そして、更に、理念浸透のために以下の様な仕組みが確立されています。
・入社後のオリエンテーションでは必ず「ゴールド・スタンダード」の中身を徹底的に説明し、社員への期待を明確にする。
・スタッフ一人一人が「ゴールド・スタンダード」が印刷されたカードを胸元にしまっている。行動に迷ったときに、必ず見返せるようにしている。
・毎シフトの始まりに、「ゴールド・スタンダード」の読み合わせを行っている。
これはほんの一部ですが、このように徹底的に理念浸透を促すことが成功の秘訣と言えるでしょう。

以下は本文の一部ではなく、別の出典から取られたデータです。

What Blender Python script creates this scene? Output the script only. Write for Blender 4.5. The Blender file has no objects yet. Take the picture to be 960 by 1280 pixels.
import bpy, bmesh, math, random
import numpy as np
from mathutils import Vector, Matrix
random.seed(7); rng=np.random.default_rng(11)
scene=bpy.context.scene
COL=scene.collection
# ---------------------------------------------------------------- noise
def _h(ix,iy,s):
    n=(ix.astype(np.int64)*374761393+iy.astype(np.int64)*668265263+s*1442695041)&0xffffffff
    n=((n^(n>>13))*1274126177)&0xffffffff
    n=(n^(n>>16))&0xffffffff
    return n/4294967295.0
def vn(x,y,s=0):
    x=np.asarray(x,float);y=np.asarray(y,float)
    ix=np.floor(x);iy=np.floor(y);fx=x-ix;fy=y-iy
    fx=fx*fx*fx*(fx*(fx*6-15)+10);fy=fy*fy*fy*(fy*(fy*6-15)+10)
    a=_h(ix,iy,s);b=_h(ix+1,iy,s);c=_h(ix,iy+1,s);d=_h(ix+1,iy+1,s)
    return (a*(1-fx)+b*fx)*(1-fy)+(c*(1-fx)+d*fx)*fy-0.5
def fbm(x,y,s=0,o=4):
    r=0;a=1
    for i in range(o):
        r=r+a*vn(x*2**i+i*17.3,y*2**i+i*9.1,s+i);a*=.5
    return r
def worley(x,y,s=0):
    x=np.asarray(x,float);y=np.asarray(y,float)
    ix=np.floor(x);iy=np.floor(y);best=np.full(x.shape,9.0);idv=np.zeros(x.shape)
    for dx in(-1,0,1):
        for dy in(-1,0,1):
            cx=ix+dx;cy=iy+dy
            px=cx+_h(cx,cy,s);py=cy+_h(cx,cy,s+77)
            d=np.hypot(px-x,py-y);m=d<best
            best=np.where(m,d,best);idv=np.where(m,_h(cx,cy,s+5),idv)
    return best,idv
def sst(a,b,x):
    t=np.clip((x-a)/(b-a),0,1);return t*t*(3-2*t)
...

参考元、更に詳しくはこちら:リッツ・カールトンホテルの経営理念
スターバックスコーヒー
スターバックスコーヒーも理念浸透の成功事例の1つとして有名です。スターバックスでは1990年に企業理念が策定され、「Our Mission, Promises and Values」として、企業がここにいる理由、目指す姿及び行動指針の3つを明示しています。
スターバックスでは、社員やアルバイトなどの立場に関係なく、新人には80時間もの研修を行い、接客、コーヒーの作り方及び「ミッション・ステートメント」の浸透にも時間をさき、理念浸透を試みています。
また、各店舗において「グリーンエプロンカード」という5つの行動指針が記載されたカードを設置し、スタッフが行動指針を目にする頻度を上げていると言います。
参考元、更に詳しくはこちら:Our Mission, Promises and Values|スターバックス コーヒー ジャパン
【連載#03】なぜスターバックスはアルバイトにも80時間かけて教育するのか
リクルート
リクルートの企業理念は、「ビジョン=Follow Your Heart」「ミッション=まだ、ここにない、出会い。より速く、シンプルに、もっと近くに」「バリューズ=「新しい価値の創造」「個の尊重」「社会への貢献」」の3つで構成されています。
リクルートでは、理念浸透のための「キーパーソン」を置いている事で、理念浸透を図っています。とくに、経営層が理念についてしっかりと発信を行うだけでなく、理念を体現している社員を表彰するなどの制度を用いています。
また、この様な取り組みについてプロモーションを行う事や理念浸透に関するアンケート調査、人事制度でのフォローを行うことで、理念浸透を試みています。
参考元、更に詳しくはこちら:ビジョン・ミッション・バリューズ|企業情報|リクルートホールディングス
まとめ
理念浸透とは、企業が掲げるミッションやビジョンといった「理念」を社内全体に浸透させる事、又している状態を指します。成功事例から分かるのは、企業理念や経営理念と繰り返し触れられる環境や理念を理解するための研修など時間をかけるといった作業が理念浸透に重要であるという事でした。また、社員の表彰や人事制度を用いた理念浸透を促す行為も有効であることが分かります。このような事例と基本的な理念浸透の方法を知ったうえで、自社にあった理念浸透を進めてみて下さい。